Buena Vista's schedule has improved the academic achievement of students, created a better attitude toward schools and increased the number of students who earn college credits while in high school, said Superintendent James Bradford Jr.
Roanoke school officials have visited an elementary school in Danville where a year-round schedule is being used.
Harris said it's too early to say whether Roanoke will expand the year-round plan to other elementary schools if the pilot project is successful.
Hidden Valley plans to offer students a choice between the year-round plan and the traditional schedule within the same school.
But Harris said Roanoke might not offer both options within the pilot elementary school. Instead, children who wanted to remain with a traditional schedule probably could attend another school.
Roanoke wants to try the year-round school plan because it has proven successful in improving student performance, he said.

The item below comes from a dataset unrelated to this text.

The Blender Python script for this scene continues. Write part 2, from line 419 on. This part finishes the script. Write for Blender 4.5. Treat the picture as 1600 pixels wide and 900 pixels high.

Nationwide, nearly 2,300 schools with 1.6 million students operate on a year-round schedule. More than half of those schools are in California and Texas.
Only a few schools in Virginia offer the option, although Buena Vista was a pioneer in the year-round movement.
Some school systems have used the year-round concept to save money and relieve overcrowding without building more schools, but others have adopted it mainly for academic reasons.
Advocates of year-round schools say tradition is a major obstacle to the concept.